8. In which of the following periods was the growth of labor productivity most rapid?
    a) 1948-1966     b) 1966-1973     c) 1973-1981     d) 1981-1990

9. During the 1970s R&D expenditures:
    a) made no contribution to economic growth.
    b) declined as a percentage of GDP.
    c) were constant as a percentage of GDP.
    d) grew as a percentage of GDP
    e) caused GDP to decline.

10. Depreciation of the dollar will:
    a) increase the prices of the goods Americans import, but decrease the prices to people abroad of the goods Americans export.
    b) decrease the prices of the goods Americans import, but increase the prices to people abroad of the goods Americans export.
    c) increase the prices of both American imports and exports.
    d) decrease the prices of both American imports and exports.
    e) tend to lead to reduced exports.

Part IV: Choose 2 of the following essay questions and give thorough answers.
1. As a careful economist interested in examining changes in well being what would you recommend we look at besides GDP? Be sure to relate your answer to some of what does and does not get included in GDP.

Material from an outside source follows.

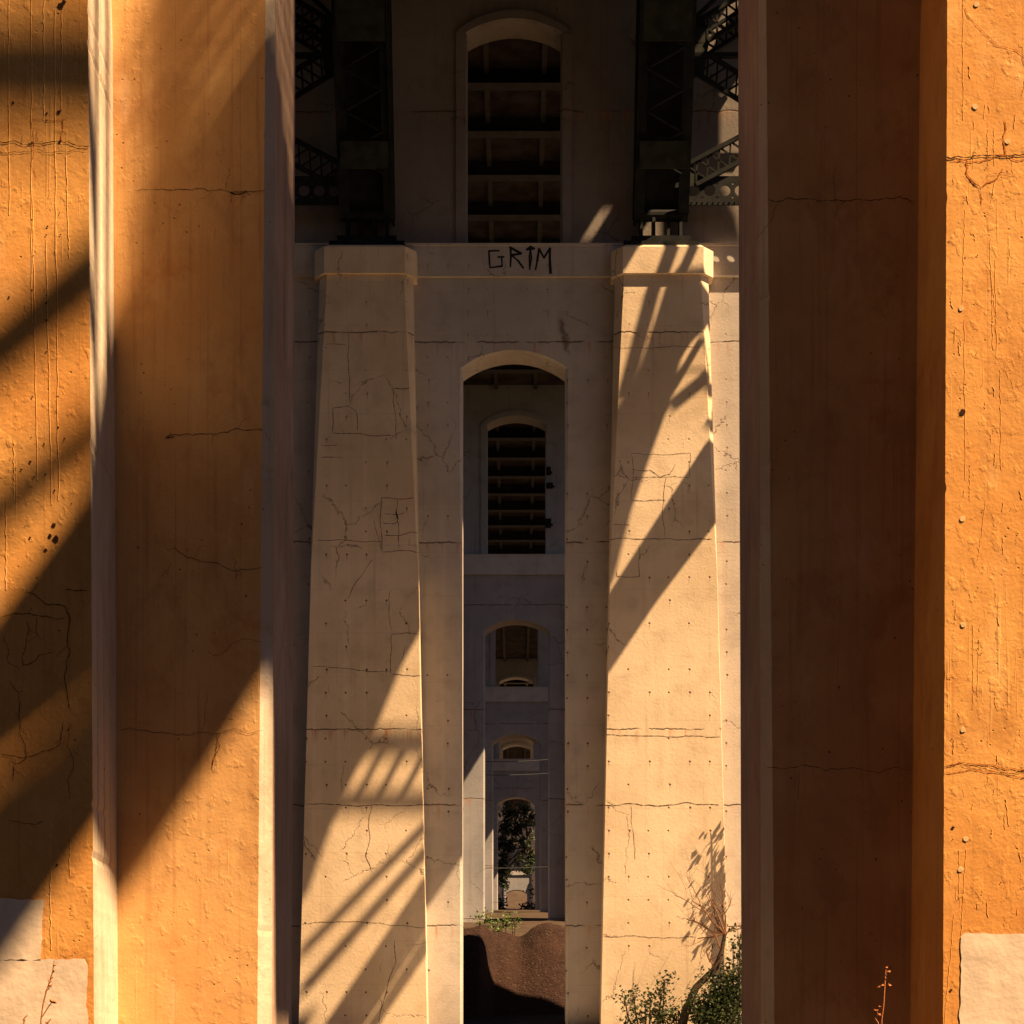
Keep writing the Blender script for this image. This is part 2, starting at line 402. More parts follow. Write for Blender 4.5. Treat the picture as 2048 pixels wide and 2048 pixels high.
# cracks traced on the two pilasters of the first pier beyond (photo pixels)
CRACKS = {-1: [
    ([(651,689),(695,690)],1.2), ([(697,667),(700,760),(701,810)],1.3), ([(666,816),(695,812),(712,822),(714,862)],1.3),
    ([(666,816),(666,866),(714,867),(790,872)],1.5), ([(792,880),(786,778)],1.2), ([(786,777),(822,776)],1.6),
    ([(641,891),(676,890)],1.2), ([(641,915),(687,917)],1.3), ([(763,995),(828,995)],1.3), ([(764,995),(764,1104)],1.3),
    ([(764,1104),(840,1106)],1.4), ([(795,1000),(793,1030),(797,1048),(797,1100)],1.4), ([(766,1028),(793,1030),(812,1024)],1.2),
    ([(764,1047),(790,1048),(797,1040)],1.2), ([(766,1070),(797,1072),(822,1064),(838,1066)],1.3), ([(791,1022),(797,1040)],3.0),
    ([(633,1080),(700,1081),(763,1083)],1.3), ([(747,1040),(757,1075),(762,1100)],1.0), ([(745,1120),(712,1165),(695,1200)],1.1),
    ([(780,1180),(778,1215),(783,1260)],1.1), ([(783,1268),(840,1268)],1.1), ([(782,1268),(782,1348)],1.3), ([(625,1333),(700,1338),(780,1342)],1.2),
    ([(782,1349),(842,1351)],1.3), ([(812,1290),(806,1320)],1.1), ([(610,1608),(700,1611),(852,1610)],1.5),
    ([(744,1612),(737,1650),(740,1680),(731,1710),(744,1745)],1.4), ([(604,1848),(850,1856)],1.1),
    ([(790,1880),(792,1925),(778,1960),(765,2010),(758,2046)],1.5), ([(688,1530),(684,1585)],1.0)],
  1: [
    ([(1262,906),(1382,906)],1.0), ([(1262,906),(1262,1000)],1.0), ([(1262,955),(1380,955)],1.1), ([(1262,1000),(1332,1000)],1.2),
    ([(1332,955),(1330,1075)],1.0), ([(1381,906),(1380,955)],1.0), ([(1262,940),(1300,940),(1320,955),(1340,948),(1352,925)],1.2),
    ([(1218,1080),(1300,1078),(1380,1080),(1425,1078)],1.6), ([(1232,1140),(1234,1153),(1279,1153),(1278,1090)],1.2),
    ([(1226,1049),(1262,1050)],1.1), ([(1210,1470),(1330,1473),(1440,1474)],1.5), ([(1208,1611),(1310,1612),(1440,1610)],1.8),
    ([(1262,1612),(1268,1680),(1270,1720)],1.0), ([(1205,1873),(1330,1876),(1390,1874)],1.2), ([(1225,694),(1300,697),(1400,694)],1.0)]}

# first pier beyond
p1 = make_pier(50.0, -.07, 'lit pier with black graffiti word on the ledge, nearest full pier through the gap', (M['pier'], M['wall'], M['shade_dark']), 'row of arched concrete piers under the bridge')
add_pilasters(p1, (M['pier'], M['wall']), 50.0, -.07, True)

# graffiti GRIM as spray strokes on the ledge face (D = 49.85)
def stroke(mb, pts, w, rnd):
    pl = [Vector(p) for p in pts]
    for a, b in zip(pl[:-1], pl[1:]):
        d = (b-a).normalized(); n = Vector((-d.y, d.x)); w1 = w*rnd.uniform(.9, 1.5); w2 = w*rnd.uniform(.9, 1.5)
        a2 = a-d*w*.5; b2 = b+d*w*.5
        mb.face([tuple((q.x, GD-.005+.0006*random.random()-0, q.z)) for q in [W(*(a2-n*w1), GD), W(*(a2+n*w1), GD), W(*(b2+n*w2), GD), W(*(b2-n*w2), GD)]])
GD = 49.89; mb = MB(); rnd = random.Random(3)
g0 = lambda cx, cy: (900+cx*.2899, cy*.2899)             # pixels of the enlarged crop
S = [([(340,1730),(268,1732),(272,1800),(276,1848),(360,1836),(356,1772)],1.5), ([(330,1774),(374,1772)],1.3),
     ([(418,1712),(420,1780),(416,1842)],1.6), ([(412,1706),(492,1750),(424,1760)],1.8), ([(424,1760),(470,1800),(506,1850)],1.6),
     ([(556,1700),(548,1760),(550,1860)],1.3), ([(556,1700),(526,1724),(584,1716),(556,1700)],1.3), ([(556,1720),(562,1780),(552,1850)],1.1),
     ([(590,1862),(602,1800),(614,1716),(648,1780),(690,1712)],1.7), ([(690,1712),(688,1780),(694,1886)],2.0)]
for pts, w in S: stroke(mb, [g0(*p) for p in pts], w, rnd)
gr = mb.build('graffiti', M['spray'], None, recalc=False)
gr.parent = p1; gr.matrix_parent_inverse = Matrix.Translation((.07, -50, 0)); gr['label'] = 'black sprayed word GRIM'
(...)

2. Why are Tariffs good or bad and how does this relate to NAFTA?

3. Compare and contrast Keynesianism with monetarism and rational expectations theory.

4. What are the different types of unemployment, discuss their relative importance and alternative policies that might be undertaken to try to reduce each.

5. Describe Keynes' reaction to classical economics and how this relates to the times in which he lived.

6. What do "doomsday" modelers argue we should do? What do their critics say? What do you think based on the arguments of both sides?

7. Why might it not be desirable to balance the Federal Budget annually?